Tensor product of varieties : What's this notation $V_1\otimes V_2$?

Question

I saw this notation $V= V_1\otimes V_2$ in a survey on universal algebra, where $V$ was a variety, but the survey in question didn't define this notation. Could anyone explain what it means ?

Answer 1

I would have to read the survey in question to be sure, but I have most commonly seen this notation used when talking about decidable varieties.
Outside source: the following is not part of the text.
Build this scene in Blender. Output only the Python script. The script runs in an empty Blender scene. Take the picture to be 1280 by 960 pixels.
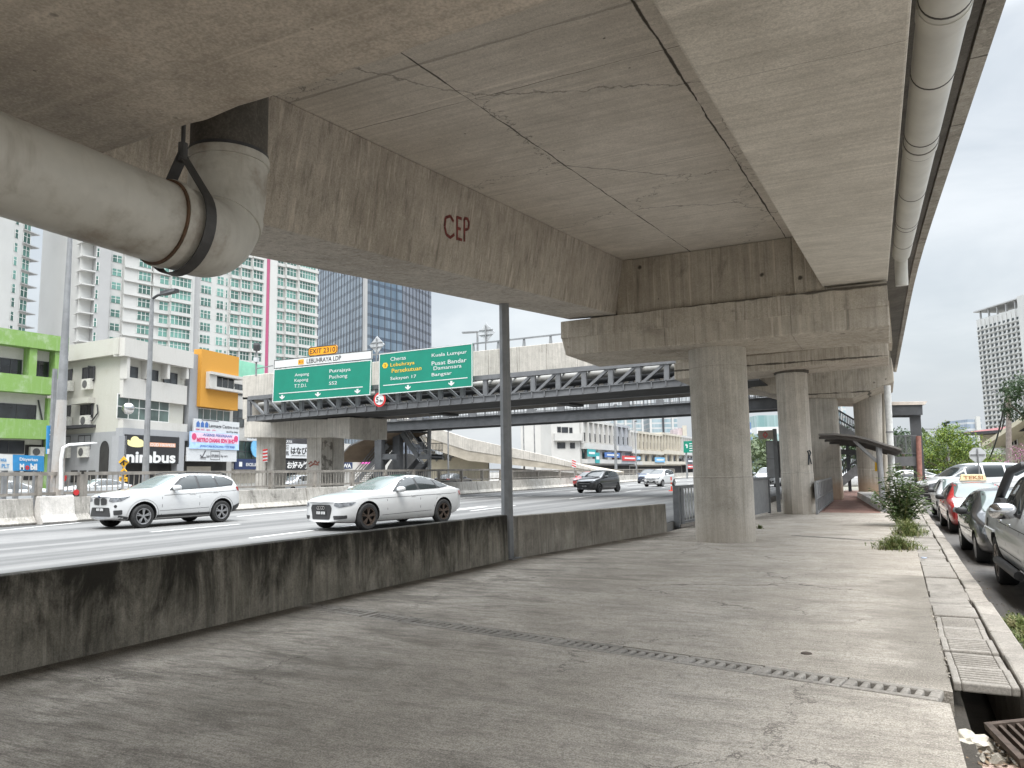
import bpy, bmesh, math, random
from mathutils import Vector, Matrix
from mathutils.bvhtree import BVHTree
random.seed(7)
R = math.radians
SC = bpy.context.scene
COL = SC.collection

# ------------------------------------------------------------------ camera
FPX, CX, CY = 950.0, 640.0, 480.0
YAW, ROLL = R(25.9), R(0.93)
PITCH = math.atan2(110 * math.cos(ROLL), FPX)
_F = Vector((-math.sin(YAW) * math.cos(PITCH), math.cos(YAW) * math.cos(PITCH), math.sin(PITCH)))
_r0 = Vector((math.cos(YAW), math.sin(YAW), 0)); _u0 = _r0.cross(_F)
_R = _r0 * math.cos(ROLL) - _u0 * math.sin(ROLL)
_U = _r0 * math.sin(ROLL) + _u0 * math.cos(ROLL)
EYE = Vector((0, 0, 1.65))
cam = bpy.data.cameras.new('camera'); camo = bpy.data.objects.new('camera', cam); COL.objects.link(camo)
camo.matrix_world = Matrix(((_R.x, _U.x, -_F.x, EYE.x), (_R.y, _U.y, -_F.y, EYE.y), (_R.z, _U.z, -_F.z, EYE.z), (0, 0, 0, 1)))
cam.sensor_fit = 'HORIZONTAL'; cam.sensor_width = 36; cam.lens = FPX / 1280 * 36
cam.clip_start = 0.05; cam.clip_end = 6000
SC.camera = camo

# survey helpers: where a line of sight measured in the photograph meets a real plane of the place
def _ray(px, py): return _F + _R * ((px - CX) / FPX) - _U * ((py - CY) / FPX)
def PZ(px, py, z=0.0): d = _ray(px, py); return EYE + d * ((z - EYE.z) / d.z)
def PY(px, py, y): d = _ray(px, py); return EYE + d * (y / d.y)
def PX(px, py, x): d = _ray(px, py); return EYE + d * (x / d.x)
def PD(px, py, s): return EYE + _ray(px, py) * s

# ------------------------------------------------------------------ objects
WM = {}
def wm(o): return WM.get(o.name, Matrix.Identity(4))
def thing(name, label, cat, loc=(0, 0, 0), rz=0.0, group=None):
    o = bpy.data.objects.new(name, None); COL.objects.link(o)
    o.empty_display_size = 0.3
    o.location = loc; o.rotation_euler = (0, 0, rz)
    WM[o.name] = Matrix.Translation(Vector(loc)) @ Matrix.Rotation(rz, 4, 'Z')
    o['label'] = label; o['category'] = cat
    if group: o['group'] = group
    return o
def tag(o, label=None, cat=None, group=None, kind=None):
    if label: o['label'] = label
    if cat: o['category'] = cat
    if group: o['group'] = group
    if kind: o['kind'] = kind
    return o

class MB:
    """collects shapes; build() links them as ONE mesh object"""
    def __init__(s): s.v = []; s.f = []; s.m = []; s.mats = []
    def mi(s, mat):
        if mat not in s.mats: s.mats.append(mat)
        return s.mats.index(mat)
    def add(s, vs, fs, mat=None):
        n = len(s.v); s.v += [Vector(p) for p in vs]
        k = 0 if mat is None else s.mi(mat)
        for f in fs: s.f.append([n + i for i in f]); s.m.append(k)
        return s
    def box(s, x0, x1, y0, y1, z0, z1, mat=None, rz=0, c=None):
        vs = [Vector((x, y, z)) for z in (z0, z1) for y in (y0, y1) for x in (x0, x1)]
        if rz:
            M = Matrix.Rotation(rz, 3, 'Z'); c = Vector(c or (0, 0, 0))
            vs = [M @ (p - c) + c for p in vs]
        return s.add(vs, [(0, 2, 3, 1), (4, 5, 7, 6), (0, 1, 5, 4), (2, 6, 7, 3), (0, 4, 6, 2), (1, 3, 7, 5)], mat)
    def hexa(s, p, mat=None):   # 8 points: bottom ring 0-3 (ccw from above), top ring 4-7
        return s.add(p, [(3, 2, 1, 0), (4, 5, 6, 7), (0, 1, 5, 4), (1, 2, 6, 5), (2, 3, 7, 6), (3, 0, 4, 7)], mat)
    def prism(s, poly, d, mat=None):  # extrude a planar polygon (list of 3d points) by vector d
        n = len(poly); d = Vector(d); vs = [Vector(p) for p in poly]; vs += [p + d for p in vs]
        fs = [tuple(range(n))[::-1], tuple(range(n, 2 * n))] + [(i, (i + 1) % n, n + (i + 1) % n, n + i) for i in range(n)]
        return s.add(vs, fs, mat)
    def bar(s, a, b, w, h, up=(0, 0, 1), mat=None):   # rectangular bar from a to b, w across, h along 'up'
        a = Vector(a); b = Vector(b); d = (b - a).normalized(); up = Vector(up)
        x = d.cross(up)
        if x.length < 1e-4: x = d.cross(Vector((0, 1, 0)))
        x.normalize(); u = x.cross(d).normalized()
        x *= w / 2; u *= h / 2
        vs = [a - x - u, a + x - u, a + x + u, a - x + u, b - x - u, b + x - u, b + x + u, b - x + u]
        return s.add(vs, [(0, 1, 2, 3), (7, 6, 5, 4), (0, 4, 5, 1), (1, 5, 6, 2), (2, 6, 7, 3), (3, 7, 4, 0)], mat)
    def tube(s, pts, r, n=12, mat=None, cap=True):
        pts = [Vector(p) for p in pts]; rs = r if isinstance(r, (list, tuple)) else [r] * len(pts)
        rings = []; px = None
        for i, p in enumerate(pts):
            d = (pts[min(i + 1, len(pts) - 1)] - pts[max(i - 1, 0)]).normalized()
            if px is None:
                px = d.cross(Vector((0, 0, 1)))
                if px.length < 1e-3: px = d.cross(Vector((0, 1, 0)))
            px = (px - d * px.dot(d)).normalized(); py = d.cross(px)
            rings.append([p + (px * math.cos(2 * math.pi * k / n) + py * math.sin(2 * math.pi * k / n)) * rs[i] for k in range(n)])
        vs = [q for g in rings for q in g]; fs = []
        for i in range(len(rings) - 1):
            for k in range(n):
                a = i * n + k; b = i * n + (k + 1) % n
                fs.append((a, b, b + n, a + n))
        if cap: fs += [tuple(range(n))[::-1], tuple(range(len(vs) - n, len(vs)))]
        return s.add(vs, fs, mat)
    def lathe(s, prof, c=(0, 0, 0), axis='Z', n=24, mat=None, closed=False):
        c = Vector(c); vs = []; fs = []; m = len(prof)
        for k in range(n):
            a = 2 * math.pi * k / n; ca, sa = math.cos(a), math.sin(a)
            for (r, h) in prof:
                vs.append(c + (Vector((r * ca, r * sa, h)) if axis == 'Z' else Vector((r * ca, h, r * sa)) if axis == 'Y' else Vector((h, r * ca, r * sa))))
        for k in range(n):
            for i in range(m if closed else m - 1):
                j = (i + 1) % m; k2 = (k + 1) % n
                fs.append((k * m + i, k2 * m + i, k2 * m + j, k * m + j))
        return s.add(vs, fs, mat)
    def quad(s, a, b, c, d, mat=None): return s.add([a, b, c, d], [(0, 1, 2, 3)], mat)
    def build(s, name, mat=None, parent=None, world=True, smooth=False, bevel=0, recalc=True):
        me = bpy.data.meshes.new(name)
        vs = s.v
        if parent is not None and world:
            inv = wm(parent).inverted(); vs = [inv @ p for p in vs]
        me.from_pydata([tuple(p) for p in vs], [], s.f)
        mats = s.mats if s.mats else [mat]
        for m in mats: me.materials.append(m)
        if len(mats) > 1: me.polygons.foreach_set('material_index', s.m)
        if recalc:
            bm = bmesh.new(); bm.from_mesh(me); bmesh.ops.recalc_face_normals(bm, faces=bm.faces); bm.to_mesh(me); bm.free()
        me.update()
        o = bpy.data.objects.new(name, me); COL.objects.link(o)
        if parent is not None: o.parent = parent; WM[o.name] = wm(parent).copy()
        if smooth:
            me.polygons.foreach_set('use_smooth', [True] * len(me.polygons))
            me.set_sharp_from_angle(angle=R(smooth if smooth is not True else 40))
        if bevel:
            b = o.modifiers.new('bevel', 'BEVEL'); b.width = bevel; b.segments = 2; b.limit_method = 'ANGLE'; b.angle_limit = R(40)
        return o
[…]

You can find a definition here: https://www.math.uwaterloo.ca/~snburris/htdocs/MYWORKS/PAPERS/DecidVar.pdf

Answer 2

The tensor product notation, $V_1\otimes V_2$, for some kind of product of varieties is used in (at least) two different ways.

Way 1.

For the Kronecker product, or tensor product. ($V_1\otimes V_2$ is the variety of $V_1$ models in $V_2$, and conversely.) You can find it used this way here

Freyd, P. Algebra valued functors in general and tensor products in particular. Colloq. Math. 14 1966 89-106.

in the language of algebraic theories, and here

Neumann, Walter D. Malʹcev conditions, spectra and Kronecker product. J. Austral. Math. Soc. Ser. A 25 (1978), no. 1, 103-117.

in the language of varieties. The notation $V_1\otimes V_2$ is still used to denote the tensor product of varieties.

Way 2.

$V_1\otimes V_2$ has been used to denote the categorical product in the category of varieties and clone morphisms. This product of the varieties $V_1$ and $V_2$ is the variety whose clone is the product of the clone of $V_1$ with the clone of $V_2$. I have seen it denoted by $V_1\otimes V_2$, or by $V_1\widehat{\times}V_2$, or by $V_1\times V_2$ in, for example,

García, O. C.; Taylor, W. The lattice of interpretability types of varieties. Mem. Amer. Math. Soc. 50 (1984), no. 305, v+125.

McKenzie, Ralph A new product of algebras and a type reduction theorem. Algebra Universalis 18 (1984), no. 1, 29-69.

Grätzer, G.; Lakser, H.; Płonka, J. Joins and direct products of equational classes. Canad. Math. Bull. 12 1969 741-744.

Fortunately, the use of $V_1\otimes V_2$ in the sense of Way 2 seems to be dying out, and instead $V_1\times V_2$ is being used for the categorical product.